Any fund that is given one of these labels must also meet a number of general criteria. For example, it must have a sustainability objective that is explicitly included in its investment objective, and at least 70% of the fund’s assets must be invested in line with this sustainability objective. Relevant key performance indicators (KPIs) should be identified to measure the fund’s progress towards its objective, and the fund manager should explain what action it will take if insufficient progress is made.
The label system is voluntary and it is up to the fund manager to determine whether to apply for a label. Funds that are not covered by one of the four labels may still maintain some form of ESG-related goals, but they cannot use terms related to sustainability in their names and marketing material. Unlabelled funds must meet certain FCA requirements in terms of sustainability disclosures, and they are required to also publish a statement explaining why they have opted not to use one of the four labels.
The FCA published the SDR framework in November 2023, with the measures being introduced gradually in 2024 and beyond.
31 May 2024: Anti-greenwashing rule applies to all FCA-authorised firms.
31 July 2024: Investment managers can begin to use sustainability labels.

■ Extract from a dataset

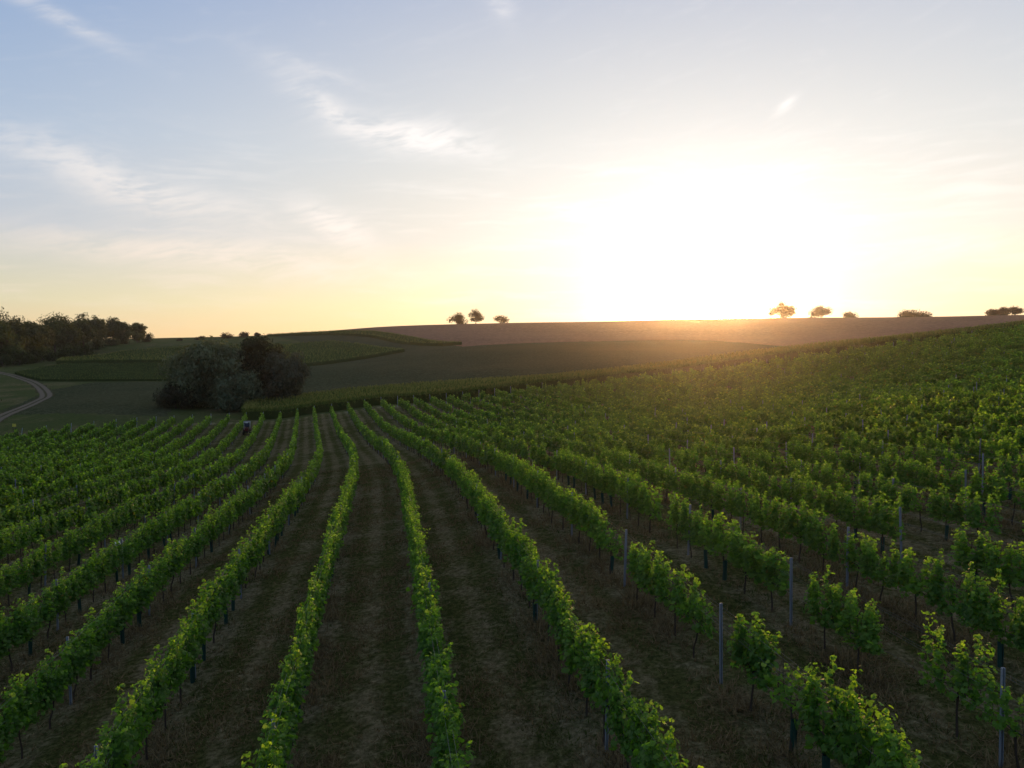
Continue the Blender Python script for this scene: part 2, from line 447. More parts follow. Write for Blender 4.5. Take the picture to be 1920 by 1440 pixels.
def build_ground():
    r = np.concatenate([np.arange(3, 140, 1.0), np.arange(140, 600, 1.6), np.geomspace(600, 1500, 16)])
    a = np.concatenate([np.arange(-44, 44.01, .22), np.arange(48, 316, 6.0)])
    R, A = np.meshgrid(r, np.radians(a), indexing='ij')
    X, Y = R * np.sin(A), R * np.cos(A)
    Z = gz(X, Y)
    nr, na = X.shape
    V = np.stack([X, Y, Z], 2).reshape(-1, 3)
    V = np.concatenate([V, [[0, 0, gz(0., 0.)]]])
    i, j = np.meshgrid(np.arange(nr - 1), np.arange(na), indexing='ij')
    j2 = (j + 1) % na
    Q = np.stack([i * na + j, i * na + j2, (i + 1) * na + j2, (i + 1) * na + j], 2).reshape(-1, 4)
    T = np.stack([np.full(na, len(V) - 1), (np.arange(na) + 1) % na, np.arange(na)], 1)
    c = V[Q].mean(1); cx, cyy = c[:, 0], c[:, 1]
    o = cx - cX(cyy)
    cls = np.zeros(len(Q), int)                                  # 0 meadow
    cls[inpoly(BEANL, cx, cyy)] = 3; cls[inpoly(BEAN, cx, cyy)] = 2; cls[inpoly(STUB, cx, cyy)] = 1
    cls[(cyy < yE(o) + 3.5) & (cyy > -60) & (o > -75) & (o < 215)] = 4
    dp = dist_line(PATH, V[:, 0], V[:, 1])
    near = (np.abs(dist_line(PATH, cx, cyy)) < 1.7) & (cls != 4)
    cls[near] = 5
    names = [("meadow", M_MEADOW), ("stubble_field", M_STUBBLE), ("bean_field", M_BEAN), ("bean_field", M_BEAN), ("vineyard_ground", M_FLOOR), ("path", M_PATH)]
    orow = V[:, 0] - cX(V[:, 1])
    for k, (nm, mt) in enumerate(names):
        q = Q[cls == k]; t = T if k == 4 else np.zeros((0, 3), int)
        used = np.unique(np.concatenate([q.ravel(), t.ravel()]))
        re = np.zeros(len(V), int); re[used] = np.arange(len(used))
        me = mesh_np(nm, V[used], [re[t], re[q]], mt, smooth=True, attrs={"orow": orow[used], "dpath": dp[used]})
        tag(link(bpy.data.objects.new(nm, me)), kind="structure")
build_ground()

# ------------------------------------------------------------------ grapevines
LT = np.array([(0, 0, 0), (0, -.25, .05), (.55, -.55, -.12), (.95, -.1, -.16), (.78, .32, -.05), (.62, .78, -.18), (.22, .72, .0), (0, 1.15, -.22),
               (-.22, .72, .0), (-.62, .78, -.18), (-.78, .32, -.05), (-.95, -.1, -.16), (-.55, -.55, -.12)], np.float32)
LTRI = [(0, i, i + 1) for i in range(1, 12)] + [(0, 12, 1)]
QT = np.array([(-.85, -.5, -.1), (.85, -.5, -.1), (.75, .75, -.12), (-.75, .75, -.12), (0, .15, .12)], np.float32)
QTRI = [(0, 1, 4), (1, 2, 4), (2, 3, 4), (3, 0, 4)]
QQ = np.array([(-.9, -.6, 0), (.9, -.6, -.1), (.7, .9, 0), (-.8, .8, -.15)], np.float32)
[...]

2 December 2024: Rules on naming and marketing come into effect. Notices on overseas funds stating they are not subject to the SDR should be added from this date. A temporary extension is available to funds that use sustainability-related terms in their name and have applied for a label by 1 October 2024. These funds have until 2 April 2025 to comply.
31 July 2025: Funds that use a sustainability label to publish first annual reports from this date.

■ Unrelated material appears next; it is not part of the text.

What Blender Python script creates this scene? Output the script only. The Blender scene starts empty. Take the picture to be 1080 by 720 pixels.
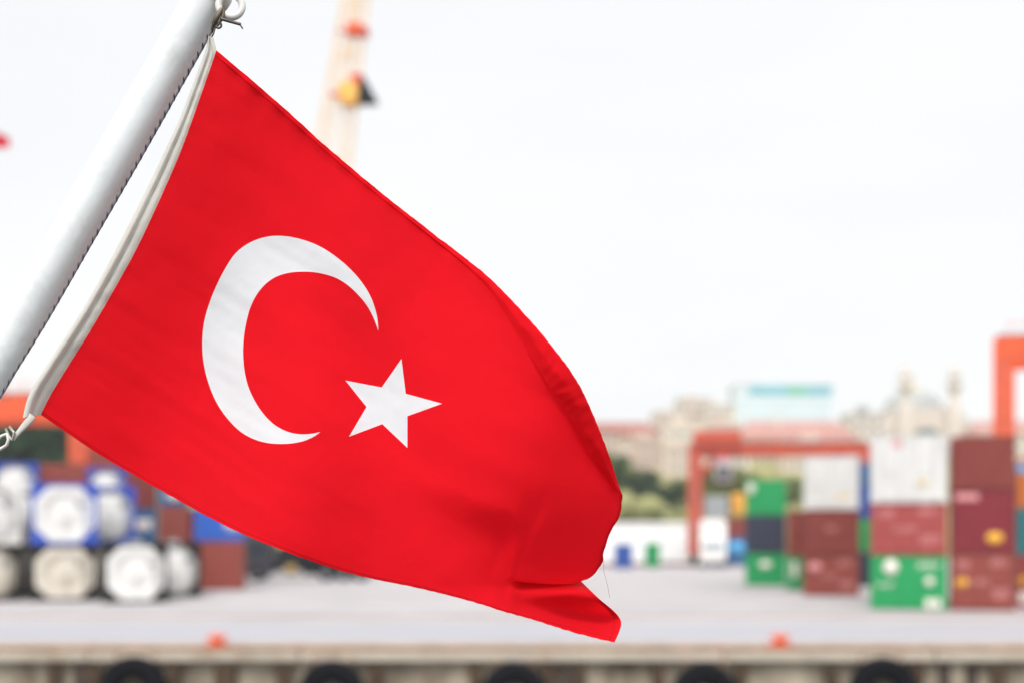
import bpy, bmesh, math, random
from mathutils import Vector, Matrix, noise
from mathutils.geometry import delaunay_2d_cdt

# ------------------------------------------------------------------ camera, world, sun, exposure
scene = bpy.context.scene
COL = scene.collection
EYE = 3.3                       # eye height above the quay deck
F = 1500.0                      # focal length in photo pixels (50 mm on 36 mm at 1080 px)
FLAG_D = 2.2                    # metres to the flag

cam_data = bpy.data.cameras.new("camera")
cam = bpy.data.objects.new("camera", cam_data)
COL.objects.link(cam)
cam.location = (0, 0, EYE)
cam.rotation_euler = (math.radians(90), 0, 0)
cam_data.lens = 50
cam_data.sensor_width = 36
cam_data.shift_y = 200 / 1080
cam_data.clip_start = 0.05
cam_data.clip_end = 5000
cam_data.dof.use_dof = True
cam_data.dof.focus_distance = FLAG_D
cam_data.dof.aperture_fstop = 2.25
scene.camera = cam

SUN_EL, SUN_AZ = math.radians(52), math.radians(192)     # azimuth clockwise from +Y: behind the camera, a little left
world = bpy.data.worlds.new("World")
scene.world = world
world.use_nodes = True
wn, wl = world.node_tree.nodes, world.node_tree.links
wn.clear()
out = wn.new("ShaderNodeOutputWorld")
bg = wn.new("ShaderNodeBackground")
bg.inputs["Strength"].default_value = 0.1
sky = wn.new("ShaderNodeTexSky")
sky.sky_type = 'NISHITA'
sky.sun_disc = False
sky.sun_elevation = SUN_EL
sky.sun_rotation = SUN_AZ
tc = wn.new("ShaderNodeTexCoord")
mp = wn.new("ShaderNodeMapping")
mp.inputs["Scale"].default_value = (1.6, 1.6, 5.0)
nz = wn.new("ShaderNodeTexNoise")
nz.inputs["Scale"].default_value = 1.3
nz.inputs["Detail"].default_value = 4
rp = wn.new("ShaderNodeValToRGB")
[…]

2 December 2025: Large asset managers (defined as those with above £50 billion in assets under management (AUM)) must make entity-level disclosures relating to sustainability.
2 December 2026: Entity-level disclosure requirements extended to firms with more than £5 billion AUM.
As FCA-authorised firms, advisers are subject to the SDR’s anti-greenwashing rule and are also required to provide any relevant fund-level sustainability information to clients. Advisers and other distributors are required to include a notice on overseas investment products explaining that they are currently exempt from the UK’s SDR.
However, it should be noted that the FCA’s expectations for advisers remain a work in progress, particularly in relation to how sustainability is considered when providing investment advice and assessing suitability. Further guidance in this area is expected to be provided in due course.
The SDR does not as yet apply to portfolio management services. The FCA has consulted on the most suitable approach to take in this area, and its proposals are expected to be published at some point in the second quarter of 2025.